The city will create a new corporation to act as landlord to all seniors-specific Toronto Community Housing buildings in hopes of improving supports for 27,000 seniors.

Ten sites will be part of a pilot project scheduled for 2020 and will see the city partner with the Toronto Central Local Health Integration Network to provide consistent, familiar and increased supports to address a range of health and other needs of those tenants.

The vote at council on Tuesday for what’s called the Tenants First plan marks a significant departure from the current governance structure of TCH, and what senior staff and council members called a milestone in efforts to transform the public housing provider.

TCH, which is owned by the city, will no longer be responsible for the 83 seniors’ buildings, but will remain a landlord to some 2,100 other mixed-tenant buildings.

Council also unanimously voted to shift control of real estate development under TCH’s purview to the city’s new real estate body, CreateTO, shifting TCH’s focus to largely landlord duties.

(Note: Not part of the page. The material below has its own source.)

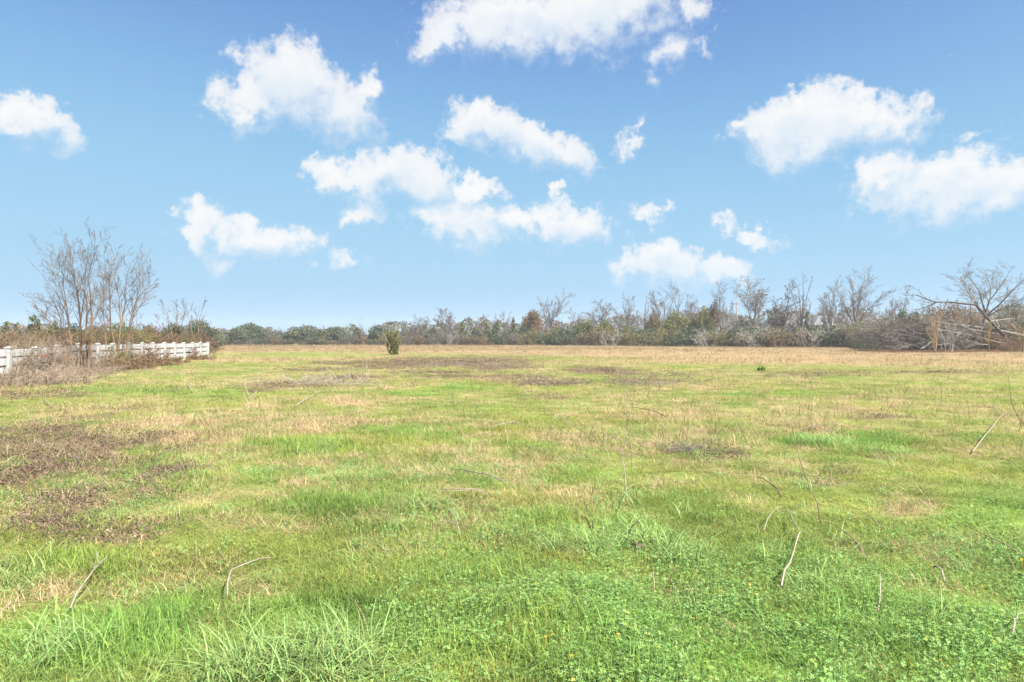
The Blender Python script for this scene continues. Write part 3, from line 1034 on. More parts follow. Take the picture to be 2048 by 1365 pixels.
# ================================================================== trees along the edge of the field
BARE = [
    # u, top, width, distance, style, bark, seed, label
    (840, 632, 42, 192, 'oak', M_GREY, 21, 'leafless round topped tree left of the taller one behind the lone sapling'),
    (893, 617, 54, 188, 'spread', M_GREY, 22, 'pale leafless fan shaped tree above the dark cedars right of the sapling'),
    (962, 630, 26, 195, 'loose', M_BROWN, 23, 'small crooked leafless tree poking out above the cedars'),
    (998, 624, 34, 196, 'loose', M_GREY, 24, 'thin leafless tree standing over the round green cedar'),
    (1018, 624, 22, 198, 'tall', M_GREY, 25, 'narrow twiggy leafless tree beside the yellow green cedar'),
    (1106, 585, 68, 186, 'oak', M_GREY, 26, 'tall many limbed leafless tree rising behind the rusty leaved tree'),
    (1148, 616, 30, 190, 'loose', M_GREY, 27, 'low leafless tree between the tall bare tree and the dark cedar'),
    (1200, 600, 66, 184, 'spread', M_GREY, 28, 'wide leafless tree above the yellow green cedar pair'),
    (1254, 591, 46, 184, 'vase', M_GREY, 29, 'open vase shaped leafless tree above the vine hung thicket'),
    (1321, 570, 56, 176, 'oak', M_GREY, 30, 'dense twigged leafless tree above the red brown shrub'),
    (1352, 587, 26, 178, 'tall', M_GREY, 31, 'slender leafless tree just right of the dense twigged one'),
    (1298, 594, 26, 180, 'tall', M_GREY, 131, 'slender leafless tree just left of the dense twigged one'),
    (1390, 590, 66, 175, 'spread', M_GREY, 32, 'broad low leafless tree behind the olive bushes'),
    (1443, 562, 46, 165, 'vase', M_GREY, 33, 'upright leafless tree with straight whip like branches'),
    (1512, 554, 92, 150, 'oak', M_GREY, 34, 'big leafless oak with a leaning trunk and twisted limbs'),
    (1566, 562, 62, 152, 'oak', M_DARK, 35, 'dark leafless oak with clotted twigs close to the leaning one'),
    (1602, 541, 38, 148, 'tall', M_GREY, 36, 'very slim tall leafless tree over the ivy covered stump'),
    (1664, 560, 52, 145, 'vase', M_GREY, 37, 'leafless tree with slender stems in front of the house roof'),
    (1716, 538, 106, 138, 'vase', M_GREY, 38, 'large vase shaped leafless tree right of the house'),
    (1787, 578, 58, 140, 'spread', M_GREY, 39, 'smaller rounded leafless tree left of the arching fallen limb'),
    (1966, 520, 150, 118, 'spread', M_GREY, 440, 'largest leafless tree with a wide crown above the fallen tree'),
    (2066, 570, 90, 120, 'oak', M_GREY, 41, 'leafless tree cut by the edge of the picture beyond the fallen tree'),
    (545, 664, 38, 196, 'loose', M_GREY, 42, 'low grey leafless tree beside the rounded live oak'),
    (720, 662, 20, 200, 'loose', M_GREY, 43, 'small leafless tree in the gap by the pointed conifer'),
    (820, 654, 34, 196, 'loose', M_GREY, 44, 'short twiggy leafless tree right behind the lone sapling'),
    (1050, 640, 30, 190, 'loose', M_GREY, 45, 'greyish leafless small tree at the foot of the rusty leaved tree'),
    (1140, 648, 60, 186, 'loose', M_PALE, 46, 'pale tangled leafless tree hung with dry vines'),
    (1236, 636, 60, 182, 'loose', M_PALE, 47, 'pale slanting leafless tree in the vine hung thicket'),
    (1470, 628, 56, 150, 'loose', M_PALE, 48, 'pale arching leafless tree bending over the grey green bush'),
    (1640, 610, 40, 143, 'loose', M_GREY, 49, 'lean leafless tree left of the house gable'),
    (1690, 600, 40, 140, 'tall', M_BROWN, 50, 'reddish stemmed leafless tree in the middle of the house front'),
    (2010, 612, 56, 116, 'vase', M_PALE, 51, 'pale twiggy leafless tree below the wide crowned one'),
    (1548, 612, 60, 154, 'loose', M_GREY, 52, 'low leafless tree in front of the grey board fence'),
]
for (u, vt, wp, d, st, m, sd, lab) in BARE:
    lv = None
    if sd == 35:
        lv = (500, .28, [(.11, .085, .065), (.14, .11, .08)])
    if sd == 34:
        lv = (260, .26, [(.15, .125, .10)])
    bare_tree(u, vt, wp, d, st, m, lab, sd, leaves=lv, trunk_r=(.33 if sd == 440 else None), lean=(-.22 if sd == 34 else 0.0))

LEAFY = [
    # u, top, width, distance, shape, green, seed, label, leaves, name, base
    (500, 647, 92, 190, 'dome', 'oak', 61, 'broad dark live oak, the first right of the white fence end', 5200, 'live_oak', .06),
    (452, 662, 54, 194, 'dome', 'grey', 62, 'low grey green oak near the end of the white fence', 2200, 'live_oak', .06),
    (556, 662, 50, 194, 'dome', 'grey', 162, 'pale grey oak leaning out from the broad dark live oak', 2000, 'live_oak', .06),
    (575, 665, 40, 188, 'mound', 'oak', 63, 'small rounded green bush between two live oaks', 1500, 'bush', 0),
    (611, 650, 82, 190, 'dome', 'oak', 64, 'middle one of the three live oaks with a domed crown', 4600, 'live_oak', .06),
    (668, 654, 66, 189, 'dome', 'oak', 65, 'rightmost live oak of the three, with a smooth dome', 3600, 'live_oak', .06),
    (640, 676, 36, 184, 'mound', 'tan', 66, 'tan dried bush in front of the domed live oaks', 1300, 'bush', 0),
    (713, 655, 34, 194, 'cone', 'dark', 67, 'dark pointed conifer left of the lone sapling', 1500, 'conifer', .05),
    (758, 650, 58, 188, 'dome', 'oak', 68, 'live oak rising directly behind the lone sapling', 3200, 'live_oak', .06),
    (803, 662, 44, 192, 'dome', 'grey', 69, 'grey green oak just right of the lone sapling', 1800, 'live_oak', .06),
    (862, 655, 48, 186, 'dome', 'grey', 70, 'grey green tree under the pale fan shaped bare tree', 2000, 'evergreen_tree', .06),
    (925, 641, 30, 182, 'cone', 'cedar', 71, 'slim dark cedar, first one right of the fan shaped bare tree', 1500, 'cedar', .03),
    (951, 652, 36, 184, 'mound', 'oak', 72, 'dark green bush between the slim cedars', 1500, 'bush', 0),
    (973, 642, 28, 182, 'cone', 'cedar', 73, 'slim ragged cedar in the middle of the cedar row', 1400, 'cedar', .03),
    (995, 638, 36, 180, 'cone', 'cedar', 74, 'fuller rounded cedar with bright green tips', 2000, 'cedar', .03),
    (1026, 636, 34, 180, 'cone', 'olive', 75, 'yellow green cedar just left of the rusty leaved tree', 1900, 'cedar', .03),
    (1046, 650, 34, 180, 'mound', 'dark', 76, 'dark bush at the foot of the rusty leaved tree', 1500, 'bush', 0),
    (1066, 618, 52, 182, 'dome', 'rust', 77, 'tree still holding rusty brown leaves', 1700, 'leafy_tree', .28),
    (1118, 645, 76, 180, 'mound', 'drab', 78, 'brownish vine covered thicket under the tall many limbed bare tree', 1700, 'bush', 0),
    (1168, 641, 46, 176, 'dome', 'cedar', 79, 'dark cedar with a lopsided crown right of the vine covered thicket', 2400, 'cedar', .02),
    (1210, 639, 48, 177, 'dome', 'yellow', 80, 'yellow topped cedar next to the dark lopsided one', 2200, 'cedar', .12),
    (1258, 650, 62, 176, 'mound', 'olive', 81, 'olive thicket draped in pale vines', 1900, 'bush', 0),
    (1308, 628, 42, 172, 'dome', 'rust', 82, 'red brown shrub like tree below the dense twigged bare tree', 1600, 'leafy_tree', .15),
    (1350, 622, 66, 166, 'dome', 'yellow', 83, 'bright olive yellow tree, widest in that stretch of the edge', 3600, 'leafy_tree', .03),
    (1325, 652, 50, 164, 'mound', 'olive', 84, 'dull olive bush in front of the bright olive yellow tree', 1900, 'bush', 0),
    (1382, 636, 60, 163, 'mound', 'olive', 85, 'rounded olive bush right of the bright olive yellow tree', 2600, 'bush', 0),
    (1410, 611, 46, 162, 'dome', 'olive', 86, 'upright dark olive tree with bare lower stems', 2600, 'leafy_tree', .12),
    (1428, 602, 38, 166, 'dome', 'rust', 87, 'rust topped tree behind the upright dark olive one', 1300, 'leafy_tree', .3),
    (1492, 642, 74, 148, 'dome', 'grey', 88, 'grey green bush like tree below the leaning oak', 3000, 'evergreen_tree', .02),
    (1462, 660, 34, 146, 'mound', 'dark', 89, 'small dark bush at the foot of the grey green tree', 1300, 'bush', 0),
    (1612, 622, 26, 145, 'cone', 'olive', 90, 'trunk wrapped in brownish ivy left of the house', 1700, 'ivy_trunk', 0),
    (1594, 652, 40, 142, 'mound', 'olive', 91, 'olive bush around the ivy wrapped trunk', 1500, 'bush', 0),
    (1650, 660, 70, 138, 'mound', 'grey', 92, 'dull green brush hiding the lower wall of the house', 2200, 'bush', 0),
    (1690, 662, 60, 136, 'mound', 'dark', 93, 'dark green bush below the large vase shaped bare tree', 2000, 'bush', 0),
    (1806, 617, 42, 125, 'dome', 'dark', 94, 'dark evergreen peeping over the left side of the fallen tree', 1500, 'evergreen_tree', .05),
    (1834, 622, 36, 124, 'dome', 'dark', 95, 'small dark evergreen under the tip of the arching limb', 1200, 'evergreen_tree', .05),
    (2020, 604, 110, 122, 'dome', 'olive', 96, 'green brown evergreen at the edge of the picture beyond the fallen tree', 3400, 'evergreen_tree', .03),
    (1905, 600, 90, 126, 'dome', 'rust', 97, 'russet twiggy tree behind the arching fallen limb', 1900, 'leafy_tree', .1),
    (1950, 612, 80, 124, 'mound', 'tan', 98, 'tan leaved thicket around the trunk of the widest bare tree', 2000, 'bush', 0),
    # beyond the white fence
    (12, 640, 50, 92, 'cone', 'cedar', 101, 'dark cedar at the very edge of the picture behind the white fence', 2000, 'cedar', .02),
    (34, 644, 40, 96, 'cone', 'cedar', 102, 'second dark cedar behind the white fence, shorter than its neighbour', 1700, 'cedar', .02),
    (68, 626, 66, 94, 'cone', 'cedar', 103, 'tallest dark cedar behind the white fence', 3000, 'cedar', .02),
    (110, 640, 70, 98, 'mound', 'olive', 104, 'olive thicket between the tall cedar and the many stemmed tree', 2300, 'bush', 0),
    (150, 646, 60, 100, 'dome', 'dark', 105, 'dark bush glimpsed between the stems of the many stemmed tree', 1900, 'evergreen_tree', .02),
    (240, 641, 100, 86, 'mound', 'olive', 106, 'olive vine thicket right behind the fence and the second stem cluster', 3000, 'bush', 0),
    (300, 646, 80, 92, 'mound', 'rust', 107, 'reddish brown thicket behind the middle of the white fence', 2300, 'bush', 0),
    (345, 645, 56, 96, 'dome', 'dark', 108, 'dark green tree behind the forked sapling at the fence', 1900, 'evergreen_tree', .02),
    (398, 640, 88, 105, 'dome', 'oak', 109, 'large live oak behind the far end of the white fence', 4600, 'live_oak', .04),
    (428, 664, 40, 110, 'mound', 'grey', 110, 'grey green bush at the outer side of the large live oak', 1500, 'bush', 0),
    (196, 654, 60, 90, 'mound', 'rust', 111, 'russet thicket behind the gap between the two stem clusters', 1900, 'bush', 0),
]
for (u, vt, wp, d, shp, gr, sd, lab, n, nm, bs) in LEAFY:
    if shp == 'mound' or nm == 'bush':
        leafy(u, vt, wp, d, 'mound', gr, lab, sd, int(n * 1.35), d * .0019, 0, nm, M_GREY, 'bush')
    elif nm == 'ivy_trunk':
        leafy(u, vt, wp, d, 'cone', gr, lab, sd, n, d * .0018, 0, 'ivy_covered_trunk', M_BROWN, 'tree')
    else:
        leafy(u, vt, wp, d, shp, gr, lab, sd, int(n * 1.35), d * .0019, bs, nm, M_GREY)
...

“I think there is unanimous agreement throughout this chamber that the one thing that cannot prevail is the status quo,” said Mayor John Tory, who created a task force in his first term to recommend changes to TCH. Although the task force did not specifically recommend a separate corporation for seniors’ buildings, it did recommend better care.

“We were not the best landlord we could be,” he said.

Changing the structure for governing seniors housing will likely cost $5 to $6 million, staff say, with some yet-unknown potential cost savings. Staff do not yet know the cost or potential savings for transferring the real estate function, council heard Tuesday.

Councillor Joe Cressy said when it comes to development functions, the creation of buildings should not be done in absence of considering the people who will live there and the needs they have. He said though he supported the decision on seniors’ housing wholeheartedly, council should be careful not to solve one problem and create a new one.

Councillor Gord Perks said many vulnerable residents, including those with mental health challenges, youth and working mothers, remain unsupported by the city as a landlord.

“I am profoundly disappointed in the current administration that we solve the problem for mom and apple pie, but we don’t have the same commitment and courage and urgency around people where there is more stigma attached. It’s frankly infuriating,” Perks told council. “I think it’s incumbent on all of us to step up.”